Physical assets and archival science

We are looking at linkages on the blockchain between the blockchain and other data stores. We looked at three different use cases. We looked at commodities, student record keeping and real estate. The problem of linkages is a big problem. We did not have solutions. We recognized we do not have standards. What is different about record keeping with a blockchain versus databases? The mechanism for authenticating is separate from the actual object itself which is different in databases, where this is usually combined together. There are continuities and discontinuities. Maybe we need a standard for record keeping on the blockchain that would allow us to be confident about proof of a degree, or proof of real estate and so on. We talked about different data models, in particular in real estate, the idea that the hashed record, the reputation of the asset is stored off-chain. You could also have the asset represented by attributes which are hashed and put on chain. The physical asset is on chain as opposed to off-chain. You could have smart contracts where the asset, having been tokenized, the public key is moved about by transactions of the asset or entity on-chain as well. Next steps would be, we moved towards this idea of working on persistent linkages. We don’t know how, we think standards could point in that direction, there’s some sense amongst some of us that a standardized approach could be useful. Also that these are socio-technical systems, the institutions and the laws have to co-evolve with the technology.

Supply chain

Supply chain is a large problem. The part has to be shipped through an entire chain of different companies holding the parts. In this particular case one of the key themes we wanted to focus on was a second aspect of it where the origin of the part its provenance and its flow-through how could that be managed where you have the parts getting combined into a group of parts going into a container that would get into the logistics mode.

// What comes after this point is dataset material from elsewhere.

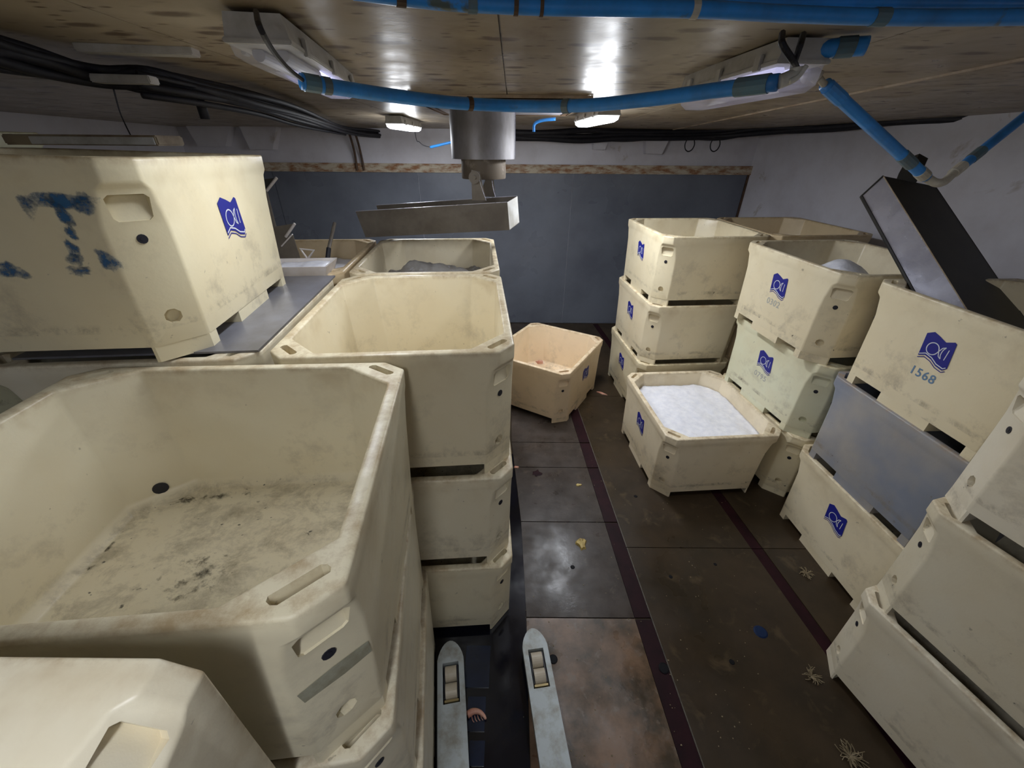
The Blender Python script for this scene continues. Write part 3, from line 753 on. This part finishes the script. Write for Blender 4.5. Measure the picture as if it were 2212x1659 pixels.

And then it would begin to take on the entire shipment piece and logistics. We introduced the IoT concept where the barcode could manage its own identity, it could be traced across back and forth, and the solutions would be known how it gets manufactured and it all gets in a central place, and it gets replicated to some number of blockchain nodes and it could get traced back. Its composition could come through with smart containers which have intrusion detection all facilitated through a smart contract across a blockchain and it would go through the LC financing across teams with one side to the other side managed across border, non-correspondent banking system and there could be sensors to check that the entire chain is managed appropriately and finally make payments. We really have to break this down into different pieces, like API and IoT teams could come in handy. Some of the part-centric teams. And standardization of the shipping side could come together to make that happen. And also the financing team and the regulations teams. It’s a large problem. But I think pieces of this can be taken and solved and moved forward.